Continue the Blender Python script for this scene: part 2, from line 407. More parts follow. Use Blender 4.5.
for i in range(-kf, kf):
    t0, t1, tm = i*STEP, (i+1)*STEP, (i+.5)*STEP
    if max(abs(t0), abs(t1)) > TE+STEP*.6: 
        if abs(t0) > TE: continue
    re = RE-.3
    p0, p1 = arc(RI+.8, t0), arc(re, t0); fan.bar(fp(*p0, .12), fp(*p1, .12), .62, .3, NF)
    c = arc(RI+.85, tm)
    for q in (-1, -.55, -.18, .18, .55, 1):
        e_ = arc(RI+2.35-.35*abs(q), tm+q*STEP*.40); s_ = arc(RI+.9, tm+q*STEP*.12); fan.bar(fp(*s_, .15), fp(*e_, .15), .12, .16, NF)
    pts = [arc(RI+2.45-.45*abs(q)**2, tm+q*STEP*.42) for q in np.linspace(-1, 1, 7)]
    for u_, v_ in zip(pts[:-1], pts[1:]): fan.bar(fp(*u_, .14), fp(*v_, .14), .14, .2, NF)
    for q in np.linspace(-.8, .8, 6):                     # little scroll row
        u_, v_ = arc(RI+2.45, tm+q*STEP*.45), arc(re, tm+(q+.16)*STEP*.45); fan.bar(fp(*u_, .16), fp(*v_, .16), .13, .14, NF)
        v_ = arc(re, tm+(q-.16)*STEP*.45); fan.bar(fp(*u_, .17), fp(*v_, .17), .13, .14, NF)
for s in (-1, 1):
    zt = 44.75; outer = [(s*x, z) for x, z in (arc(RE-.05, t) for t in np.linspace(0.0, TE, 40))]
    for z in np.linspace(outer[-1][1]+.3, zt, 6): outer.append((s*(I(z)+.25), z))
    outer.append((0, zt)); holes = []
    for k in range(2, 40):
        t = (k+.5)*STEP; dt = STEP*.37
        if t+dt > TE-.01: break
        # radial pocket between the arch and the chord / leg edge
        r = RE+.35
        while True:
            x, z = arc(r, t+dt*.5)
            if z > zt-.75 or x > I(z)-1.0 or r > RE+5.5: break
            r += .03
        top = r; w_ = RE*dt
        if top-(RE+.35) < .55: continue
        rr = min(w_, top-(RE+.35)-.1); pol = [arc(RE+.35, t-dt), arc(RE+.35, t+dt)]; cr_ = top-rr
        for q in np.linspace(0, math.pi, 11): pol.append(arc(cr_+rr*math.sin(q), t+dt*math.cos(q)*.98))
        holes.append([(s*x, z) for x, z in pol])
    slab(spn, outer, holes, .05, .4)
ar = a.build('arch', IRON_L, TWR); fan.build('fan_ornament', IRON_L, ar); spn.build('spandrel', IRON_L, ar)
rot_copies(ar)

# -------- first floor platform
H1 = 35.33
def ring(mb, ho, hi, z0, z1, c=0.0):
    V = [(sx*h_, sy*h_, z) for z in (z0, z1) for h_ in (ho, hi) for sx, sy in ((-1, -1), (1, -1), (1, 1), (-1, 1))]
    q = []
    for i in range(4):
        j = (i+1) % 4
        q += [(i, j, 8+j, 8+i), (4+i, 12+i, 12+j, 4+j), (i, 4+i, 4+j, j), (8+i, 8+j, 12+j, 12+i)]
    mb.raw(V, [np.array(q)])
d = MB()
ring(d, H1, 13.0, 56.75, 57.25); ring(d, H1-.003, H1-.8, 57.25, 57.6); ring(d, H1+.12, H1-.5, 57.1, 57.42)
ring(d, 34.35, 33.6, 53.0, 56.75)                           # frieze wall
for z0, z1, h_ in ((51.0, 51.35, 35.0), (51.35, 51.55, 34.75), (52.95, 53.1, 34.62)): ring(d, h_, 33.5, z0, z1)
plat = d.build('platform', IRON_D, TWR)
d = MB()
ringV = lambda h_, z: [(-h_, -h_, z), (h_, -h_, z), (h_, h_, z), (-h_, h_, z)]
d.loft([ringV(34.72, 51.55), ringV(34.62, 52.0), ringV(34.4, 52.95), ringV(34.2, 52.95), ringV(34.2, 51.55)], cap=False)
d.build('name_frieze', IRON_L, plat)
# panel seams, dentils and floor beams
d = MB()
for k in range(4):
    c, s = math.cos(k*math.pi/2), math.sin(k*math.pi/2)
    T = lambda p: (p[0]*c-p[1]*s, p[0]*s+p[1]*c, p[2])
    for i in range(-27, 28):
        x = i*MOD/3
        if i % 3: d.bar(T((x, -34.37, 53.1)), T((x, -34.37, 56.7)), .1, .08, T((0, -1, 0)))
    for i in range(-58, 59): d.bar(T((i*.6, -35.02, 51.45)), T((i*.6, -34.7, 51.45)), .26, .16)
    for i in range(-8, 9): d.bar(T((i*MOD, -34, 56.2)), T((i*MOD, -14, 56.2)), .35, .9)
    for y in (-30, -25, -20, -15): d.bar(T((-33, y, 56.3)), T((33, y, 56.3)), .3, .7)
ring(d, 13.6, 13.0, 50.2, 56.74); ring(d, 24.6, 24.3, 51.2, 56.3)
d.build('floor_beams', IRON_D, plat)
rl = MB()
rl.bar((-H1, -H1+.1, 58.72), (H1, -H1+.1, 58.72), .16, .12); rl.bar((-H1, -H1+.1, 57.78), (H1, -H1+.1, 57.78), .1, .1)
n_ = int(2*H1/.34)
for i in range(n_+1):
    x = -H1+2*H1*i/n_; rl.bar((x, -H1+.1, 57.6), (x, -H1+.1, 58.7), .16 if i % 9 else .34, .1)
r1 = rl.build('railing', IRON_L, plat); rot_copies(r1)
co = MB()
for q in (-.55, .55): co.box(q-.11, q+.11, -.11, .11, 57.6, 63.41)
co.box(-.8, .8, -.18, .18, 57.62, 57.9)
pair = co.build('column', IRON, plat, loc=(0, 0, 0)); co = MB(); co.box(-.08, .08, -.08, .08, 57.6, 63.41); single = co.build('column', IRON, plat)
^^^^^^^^
Required task:
Write every line of the material above again, exactly.

Task solution:
Continue the Blender Python script for this scene: part 2, from line 407. More parts follow. Use Blender 4.5.
for i in range(-kf, kf):
    t0, t1, tm = i*STEP, (i+1)*STEP, (i+.5)*STEP
    if max(abs(t0), abs(t1)) > TE+STEP*.6: 
        if abs(t0) > TE: continue
    re = RE-.3
    p0, p1 = arc(RI+.8, t0), arc(re, t0); fan.bar(fp(*p0, .12), fp(*p1, .12), .62, .3, NF)
    c = arc(RI+.85, tm)
    for q in (-1, -.55, -.18, .18, .55, 1):
        e_ = arc(RI+2.35-.35*abs(q), tm+q*STEP*.40); s_ = arc(RI+.9, tm+q*STEP*.12); fan.bar(fp(*s_, .15), fp(*e_, .15), .12, .16, NF)
    pts = [arc(RI+2.45-.45*abs(q)**2, tm+q*STEP*.42) for q in np.linspace(-1, 1, 7)]
    for u_, v_ in zip(pts[:-1], pts[1:]): fan.bar(fp(*u_, .14), fp(*v_, .14), .14, .2, NF)
    for q in np.linspace(-.8, .8, 6):                     # little scroll row
        u_, v_ = arc(RI+2.45, tm+q*STEP*.45), arc(re, tm+(q+.16)*STEP*.45); fan.bar(fp(*u_, .16), fp(*v_, .16), .13, .14, NF)
        v_ = arc(re, tm+(q-.16)*STEP*.45); fan.bar(fp(*u_, .17), fp(*v_, .17), .13, .14, NF)
for s in (-1, 1):
    zt = 44.75; outer = [(s*x, z) for x, z in (arc(RE-.05, t) for t in np.linspace(0.0, TE, 40))]
    for z in np.linspace(outer[-1][1]+.3, zt, 6): outer.append((s*(I(z)+.25), z))
    outer.append((0, zt)); holes = []
    for k in range(2, 40):
        t = (k+.5)*STEP; dt = STEP*.37
        if t+dt > TE-.01: break
        # radial pocket between the arch and the chord / leg edge
        r = RE+.35
        while True:
            x, z = arc(r, t+dt*.5)
            if z > zt-.75 or x > I(z)-1.0 or r > RE+5.5: break
            r += .03
        top = r; w_ = RE*dt
        if top-(RE+.35) < .55: continue
        rr = min(w_, top-(RE+.35)-.1); pol = [arc(RE+.35, t-dt), arc(RE+.35, t+dt)]; cr_ = top-rr
        for q in np.linspace(0, math.pi, 11): pol.append(arc(cr_+rr*math.sin(q), t+dt*math.cos(q)*.98))
        holes.append([(s*x, z) for x, z in pol])
    slab(spn, outer, holes, .05, .4)
ar = a.build('arch', IRON_L, TWR); fan.build('fan_ornament', IRON_L, ar); spn.build('spandrel', IRON_L, ar)
rot_copies(ar)

# -------- first floor platform
H1 = 35.33
def ring(mb, ho, hi, z0, z1, c=0.0):
    V = [(sx*h_, sy*h_, z) for z in (z0, z1) for h_ in (ho, hi) for sx, sy in ((-1, -1), (1, -1), (1, 1), (-1, 1))]
    q = []
    for i in range(4):
        j = (i+1) % 4
        q += [(i, j, 8+j, 8+i), (4+i, 12+i, 12+j, 4+j), (i, 4+i, 4+j, j), (8+i, 8+j, 12+j, 12+i)]
    mb.raw(V, [np.array(q)])
d = MB()
ring(d, H1, 13.0, 56.75, 57.25); ring(d, H1-.003, H1-.8, 57.25, 57.6); ring(d, H1+.12, H1-.5, 57.1, 57.42)
ring(d, 34.35, 33.6, 53.0, 56.75)                           # frieze wall
for z0, z1, h_ in ((51.0, 51.35, 35.0), (51.35, 51.55, 34.75), (52.95, 53.1, 34.62)): ring(d, h_, 33.5, z0, z1)
plat = d.build('platform', IRON_D, TWR)
d = MB()
ringV = lambda h_, z: [(-h_, -h_, z), (h_, -h_, z), (h_, h_, z), (-h_, h_, z)]
d.loft([ringV(34.72, 51.55), ringV(34.62, 52.0), ringV(34.4, 52.95), ringV(34.2, 52.95), ringV(34.2, 51.55)], cap=False)
d.build('name_frieze', IRON_L, plat)
# panel seams, dentils and floor beams
d = MB()
for k in range(4):
    c, s = math.cos(k*math.pi/2), math.sin(k*math.pi/2)
    T = lambda p: (p[0]*c-p[1]*s, p[0]*s+p[1]*c, p[2])
    for i in range(-27, 28):
        x = i*MOD/3
        if i % 3: d.bar(T((x, -34.37, 53.1)), T((x, -34.37, 56.7)), .1, .08, T((0, -1, 0)))
    for i in range(-58, 59): d.bar(T((i*.6, -35.02, 51.45)), T((i*.6, -34.7, 51.45)), .26, .16)
    for i in range(-8, 9): d.bar(T((i*MOD, -34, 56.2)), T((i*MOD, -14, 56.2)), .35, .9)
    for y in (-30, -25, -20, -15): d.bar(T((-33, y, 56.3)), T((33, y, 56.3)), .3, .7)
ring(d, 13.6, 13.0, 50.2, 56.74); ring(d, 24.6, 24.3, 51.2, 56.3)
d.build('floor_beams', IRON_D, plat)
rl = MB()
rl.bar((-H1, -H1+.1, 58.72), (H1, -H1+.1, 58.72), .16, .12); rl.bar((-H1, -H1+.1, 57.78), (H1, -H1+.1, 57.78), .1, .1)
n_ = int(2*H1/.34)
for i in range(n_+1):
    x = -H1+2*H1*i/n_; rl.bar((x, -H1+.1, 57.6), (x, -H1+.1, 58.7), .16 if i % 9 else .34, .1)
r1 = rl.build('railing', IRON_L, plat); rot_copies(r1)
co = MB()
for q in (-.55, .55): co.box(q-.11, q+.11, -.11, .11, 57.6, 63.41)
co.box(-.8, .8, -.18, .18, 57.62, 57.9)
pair = co.build('column', IRON, plat, loc=(0, 0, 0)); co = MB(); co.box(-.08, .08, -.08, .08, 57.6, 63.41); single = co.build('column', IRON, plat)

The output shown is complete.